The large line attack held, and the upward sweep of the conflagration was stopped before it could destroy those homes and those left on both sides of the 600 block, as well as the remaining structures in the 700 and 800 blocks of Alvarado Rd.

At 10 p.m., command of Division C was transferred by Oakland Capt. Parker to Assistant Chief Hickey. The Oakland captain then returned to the main Oakland command post at Tunnel Rd. and state Highway 24 to assist with overall operations.

By 11 p.m. chief officers Musante, Hickey, Cercos and Tabacco felt that the firefront had been stopped and that the Claremont Hotel and the city of Berkeley were no longer in imminent danger.

As fire conditions in Oakland improved, Chief Postel began to demobilize San Francisco operations at 11:45 p.m., and most of it's functions passed to Assistant Chief Shaughnessy, the senior chief officer on duty in San Francisco.

Battalion Chief Cercos relieved Battalion Chief Tabacco at midnight.

Mutual aid crews worked in the area for the next two hours, putting out hot spots and flying brands that were burning in pine trees. "The two houses on Amito were checked at least three other times by me," wrote Berkeley Lt. Schmidt, "and at least twice by San Francisco firemen. That fire was completely out by 0200 hours."

At about 2:30 a.m., winds again picked up and firefighters saw the firefront sweeping back up the hill at them from Claremont Ave. "The San Francisco fire chief [Battalion Chief Cercos] stated he wanted four three- inch lines set up to protect the remaining houses on Alvarado," wrote Berkeley Lt. Schmidt. A fifth line was wyed to provide two hand lines for structure protection.

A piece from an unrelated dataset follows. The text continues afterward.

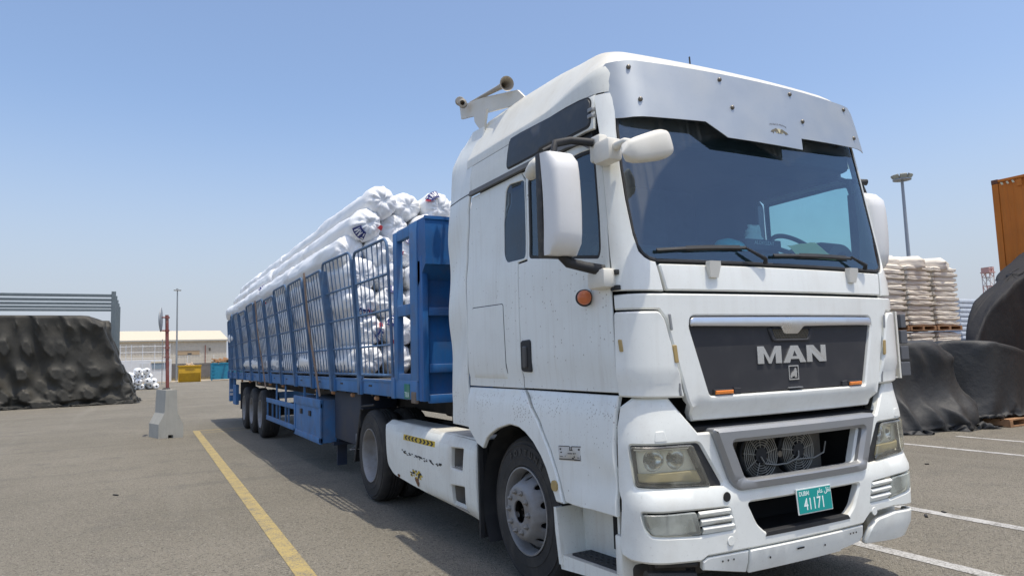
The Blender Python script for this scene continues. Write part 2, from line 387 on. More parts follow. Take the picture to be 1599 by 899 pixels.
RT = [(0, 0, 3.20, 3.20), (0, .010, 3.262, 3.33), (.006, .022, 3.278, 3.40), (.022, .032, 3.305, 3.43), (.085, .06, 3.43, 3.465), (.155, .11, 3.56, 3.505), (.195, .17, 3.62, 3.535), (.225, .25, 3.65, 3.57), (.285, .40, 3.675, 3.61), (.45, .65, 3.70, 3.655), (.8, .95, 3.72, 3.70), (1.16, 1.35, 3.73, 3.72)]
rings = [ring(*q) for q in RT]; n = len(rings[0]); mb = MB()
mb.v = [p for g in rings for p in g]
for i in range(len(rings)-1):
    for k in range(n-1): mb.f.append((i*n+k, i*n+k+1, (i+1)*n+k+1, (i+1)*n+k))
mb.f.append(tuple((len(rings)-1)*n+k for k in range(n)))
mb.f.append(tuple([i*n for i in range(len(rings))]+[i*n+n-1 for i in range(len(rings)-1, -1, -1)]))
roof = mb.build('roof', PAINTR, T, 45)
MB().tube([(-.084, -.75, 3.60), (-.082, -.74, 3.765)], .006, 6).build('aerial', BLACK, T)
# ---- side walls
for s, fn in SIDES:
    fc = crease(fn, s)
    up = [(.685, 2.975), (-1.075, 2.975), (-1.07, 3.20), (.70, 3.20)]
    plate('upper_side_panel', up, fn, PAINTR, T, thick=.02)
    uw = rnd([(.045, 3.008), (.03, 3.245), (-.90, 3.198), (-1.0, 3.185), (-1.028, 3.155), (-1.035, 3.0)], .04)
    w = plate('upper_side_window', uw, fn, mat('dusty_dark_pane', (.030, .033, .037), .25, dirt=.8, dirtcol=(.085, .085, .08), dscale=9), T, off=.006, thick=.01, bev=.003)
    plate('window_rubber', inset(uw[::-1] if area(uw) < 0 else uw, -.012), fn, BLACK, w, holes=[uw], off=.003, thick=.006, bev=.001)
    mb = MB()
    for z0 in (3.10, 3.06): p = Vector(fn(-1.05, z0)); mb.box((p.x-.014, p.y-.02, z0-.012), (p.x+.014, p.y+.03, z0+.012), .004)
    mb.build('window_latch', SILVER, w, 30)
    # drip rail
    mb = MB()
    pr = [(.69, 2.957), (.3, 2.955), (-.3, 2.952), (-.8, 2.945), (-.95, 2.925), (-1.045, 2.87)]
    for (a, b), (c, d) in zip(pr, pr[1:]):
        A = Vector(fn(a, b)); Bq = Vector(fn(c, d)); o1 = Vector((s*.022, 0, 0)); h = Vector((0, 0, .019))
        mb.add([A-o1*.6-h, A+o1-h, A+o1*.6+h, A-o1*.6+h, Bq-o1*.6-h, Bq+o1-h, Bq+o1*.6+h, Bq-o1*.6+h], [(0, 1, 2, 3), (4, 7, 6, 5), (0, 4, 5, 1), (1, 5, 6, 2), (2, 6, 7, 3), (3, 7, 4, 0)])
    mb.build('drip_rail', mat('grey_rubber', (.10, .105, .11), .7, dirt=.4, dirtcol=(.2, .19, .17)), T, 60)
    rear = [(.80, 1.385), (.785, 1.9), (.80, 2.25), (.775, 2.4), (.765, 2.55), (.735, 2.7), (.728, 2.8), (.69, 2.93), (-.155, 2.93), (-.20, 2.86), (-.215, 2.29), (-.085, 2.283), (-.10, 1.385)]
    quarter = rnd([(.035, 2.885), (-.198, 2.865), (-.198, 2.30), (.09, 2.305), (.135, 2.37), (.13, 2.6), (.085, 2.85)], .04)
    hatch = rnd([(.71, 1.45), (.125, 1.45), (.15, 2.0), (.68, 2.008)], .02)
    rp = plate('side_panel', [p for p in rear], fc, PAINT, T, holes=[inset(quarter if area(quarter) > 0 else quarter[::-1], .0)], st=.07)
    plate('quarter_window', inset(quarter if area(quarter) > 0 else quarter[::-1], -.006), fc, GDARK, T, off=-.008, thick=.006, bev=.001)
    plate('hatch_gap', inset(hatch if area(hatch) > 0 else hatch[::-1], -.006), fc, DARK, rp, off=.0012, thick=.003, bev=.0005)
    plate('hatch', hatch, fc, PAINT, rp, off=.006, thick=.008, bev=.004)
    door = [(-1.112, 2.885), (-1.15, 2.6), (-1.163, 2.445), (-1.19, 2.06), (-1.204, 1.654), (-1.21, 1.388), (-.115, 1.388), (-.10, 1.866), (-.095, 2.27), (-.225, 2.275), (-.215, 2.87), (-.16, 2.925), (-.94, 2.92), (-1.05, 2.90)]
    dw = rnd([(-.245, 2.86), (-.92, 2.865), (-1.045, 2.855), (-1.07, 2.75), (-1.108, 2.22), (-1.085, 2.172), (-.245, 2.29)], .035)
    d = plate('door', door, fc, PAINT, T, holes=[dw], st=.07)
    plate('door_window', inset(dw if area(dw) > 0 else dw[::-1], -.008), fc, GSIDE, d, off=-.012, thick=.006, bev=.001)
    plate('window_seal', inset(dw if area(dw) > 0 else dw[::-1], -.002), fc, BLACK, d, holes=[inset(dw if area(dw) > 0 else dw[::-1], .022)], off=-.004, thick=.012, bev=.002)
    hd = rnd([(-.115, 1.505), (-.255, 1.50), (-.255, 1.71), (-.24, 1.725), (-.115, 1.72)], .025)
    h = plate('door_handle', hd, fc, BLACK, d, off=.012, thick=.014, bev=.008)
    plate('grip', rnd([(-.16, 1.53), (-.215, 1.53), (-.215, 1.68), (-.16, 1.68)], .015), fc, mat('handle_grip', (.06, .06, .062), .4), d, off=.026, thick=.02, bev=.008)
    # rear wing behind the seam, slightly buckled
    def wing(y, z, fn=fn, s=s):
        p = fn(y, min(z, 3.56)); b = .012*math.sin(z*9+y*5)*smooth01((y-.7)/.3)+.03*smooth01((z-3.2)/.3)
        return (p[0]-s*b-s*.014*smooth01((1.53-z)/.06)*0, y, z)
    wp = [(.715, 3.56), (.70, 3.2), (.705, 2.97), (.745, 2.82), (.75, 2.70), (.782, 2.55), (.79, 2.4), (.815, 2.25), (.80, 1.9), (.815, 1.39), (.76, 1.05), (1.125, 1.055), (1.11, 1.2), (1.115, 1.39), (1.14, 1.55), (1.15, 1.9), (1.16, 2.3), (1.155, 2.6), (1.14, 2.8), (1.135, 3.1), (1.14, 3.3), (1.12, 3.46), (.90, 3.57)]
    wg = plate('rear_wing', wp, wing, PAINT, T, thick=.02, bev=.006, st=.06)
    plate('wing_joint', [(.71, 2.968), (1.135, 2.95), (1.135, 2.942), (.71, 2.96)], wing, DARK, wg, off=.002, thick=.003, bev=.0005)
    # lower panels round the wheel arch
    def low(y, z, fn=fn, s=s):
        p = fn(y, z); d = .03*smooth01((1.37-z)/.12)-.012
        if y < -.6: d += -.014*smooth01((1.055+.11*(y+.45)-z)/.02)*smooth01((-.89-y)/.05)+.010*smooth01((.835+.04*(y+.7)-z)/.02)*smooth01((-.70-y)/.05)
        return (p[0]+s*d, p[1], p[2])
    plate('lower_rear_panel', [(.80, 1.372), (.01, 1.376), (.025, 1.128), (.069, 1.125), (.239, 1.085), (.36, 1.035), (.427, .998), (.47, .95), (.499, .915), (.60, .94), (.748, 1.04), (.80, 1.30)], low, PAINT, T, thick=.03, bev=.006, st=.05)
    def lip(y, z, fn=fn, s=s):
        p = low(y, z); return (p[0]+s*.012, p[1], p[2])
    ar = plate('wheel_arch_trim', [(0, 1.376), (-.12, 1.376), (-.2, 1.31), (-.36, 1.175), (-.50, 1.01), (-.59, .86), (-.655, .69), (-.575, .69), (-.51, .80), (-.462, .883), (-.40, .955), (-.306, 1.033), (-.2, 1.09), (-.104, 1.12), (.015, 1.128)], lip, PAINT, T, thick=.05, bev=.008, st=.04)
    p = lip(-.575, .79); MB().lathe([(0, 0.0001), (0, .034), (-.012, .034)], (p[0]+s*.012, p[1], p[2]), (s, 0, 0), 20).build('side_reflector', AMBERD, ar)
    lf = plate('lower_door_panel', [(-.145, 1.376), (-1.205, 1.372), (-1.195, 1.29), (-1.188, 1.1), (-1.188, .835), (-1.185, .705), (-.67, .70), (-.615, .83), (-.52, 1.0), (-.38, 1.175), (-.21, 1.325)], low, PAINT, T, thick=.03, bev=.006, st=.05)
    if s < 0:
        st = plate('worn_sticker', [(-.62, .955), (-.865, .972), (-.858, 1.062), (-.605, 1.04)], low, mat('sticker_white', (.62, .62, .60), .5, dirt=.5), lf, off=.0015, thick=.002, bev=.0003)
        mb = MB(); rq = random.Random(3)
        def q(u, v): return (-.612-.25*u-.006*v, .958+.02*u+.085*v)
        strokes = [(.02, 0, .72, .06), (.72, -.02, .98, .05), (.6, .93, 1.0, .99), (.0, .95, .5, 1.0), (.985, .0, 1.0, .35), (.5, .7, .54, .95), (.58, .7, .61, .95), (.5, .66, .64, .71), (.05, .7, .12, .82), (.08, .48, .16, .56), (.06, .2, .2, .24), (.42, .42, .62, .48), (.66, .42, .72, .5), (.74, .44, .78, .5), (.62, .08, .7, .16), (.70, .18, .74, .28), (.85, .16, .95, .2), (.88, .7, .96, .82), (.3, .2, .32, .3)]
        for a, b_, c, e in strokes:
            vs = [Vector(low(*q(u, v)))+Vector((-.003, 0, 0)) for u, v in ((a, b_), (c, b_), (c, e), (a, e))]; mb.add(vs, [(0, 1, 2, 3)])
        mb.build('sticker_print', mat('ink_black', (.02, .02, .02), .6), lf)
    # arch liner and flap
    mb = MB(); prof = [(-.62, .60)]+[(.0+.66*math.cos(a), .50+.66*math.sin(a)) for a in np.linspace(R(172), R(-8), 24)][::1]
    prof = [(.0+(.535 if math.cos(a) < 0 else .64)*math.cos(a), .52+.62*math.sin(a)) for a in np.linspace(R(200), R(-32), 30)]
    for x in (1.19, .80): mb.v += [(s*x, y, z) for y, z in prof]
    N = len(prof)
    for i in range(N-1): mb.f.append((i, i+1, N+i+1, N+i))
    mb.add([(s*.80, y, z) for y, z in prof], [tuple(range(N))])
    mb.build('arch_liner', BLACK, T, 40)
    # hanging rubber flap behind the wheel
    mb = MB()
    for k in range(7):
        x = 1.19-.04*k*1.2; mb.box((s*x-.02, .66+.008*(k % 2), .20), (s*x+.02, .685+.008*(k % 2), .95))
    mb.build('mud_flap', BLACK, T)
    # entry steps
    def b_(lo, hi): return ((min(s*lo[0], s*hi[0]), lo[1], lo[2]), (max(s*lo[0], s*hi[0]), hi[1], hi[2]))
    stp = MB().box(*b_((1.02, -1.15, .36), (1.05, -.55, .82)), .008); stp.box(*b_((1.0, -1.15, .36), (1.20, -1.13, .72)))
    stp.prism([(-1.16, .33), (-.56, .27), (-.54, .33), (-.56, .36), (-1.16, .385)], .33, lambda y, z, w: (s*(.90+w), y, z))
    stp.prism([(-.585, .30), (-.55, .30), (-.515, .50), (-.505, .645), (-.535, .645), (-.56, .50)], .34, lambda y, z, w: (s*(.90+w), y, z))
    stp.box(*b_((.90, -1.19, .27), (1.225, -1.13, .60)), .012)
    sp = stp.build('entry_step', SKIRTW, T, 35)
    tr = MB().prism([(-1.12, .384), (-.63, .362), (-.63, .376), (-1.12, .398)], .24, lambda y, z, w: (s*(.95+w), y, z)).build('step_tread', BLACK, sp)
    mb = MB()
    for i in range(8):
        for j in range(5):
            y = -1.08+i*.058; x = .98+j*.045; z = .398-(y+1.12)*.045; mb.lathe([(0, .0001), (0, .013), (.004, .010)], (s*x, y, z), (0, 0, 1), 8)
    mb.build('tread_stud', mat('stud_rubber', (.05, .05, .05), .6), sp)['kind'] = 'stuff'
    MB().box(*b_((1.051, -1.12, .44), (1.056, -1.03, .60)), .001).build('step_opening_shade', DARK, sp)  # flat near-black panel paints the shade inside the opening
    # amber repeater lamp
    p = fc(-.985, 1.955)
    il = MB().lathe([(0, .0001), (.012, .025), (.0, .049), (-.03, .053), (-.03, .0001)], (p[0]+s*.045, -.975, 1.95), (s*.82, -.55, 0), 24).build('side_indicator', BLACK, T, 40)
    MB().lathe([(.046, .0001), (.042, .018), (.027, .035), (.011, .043), (0, .044)], (p[0]+s*.040, -.985, 1.95), (s*.82, -.55, 0), 24).build('indicator_lens', mat('indicator_amber', (.62, .17, .06), .3, var=.2), il, 60)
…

"The first three-inch line was set up in the carport of 845 Alvarado Rd., he wrote, "and the third and fourth lines were tied to two eucalyptus [trees] ... 50 to 70 feet up from 845 Alvarado; we stayed there for about 4 hours. Meanwhile CDF, San Francisco, Hayward and Marin fought the fire downhill. CDF eventually backfired into the fire and stopped it."

The Alvarado Rd. flank was the first of the conflagration to be contained.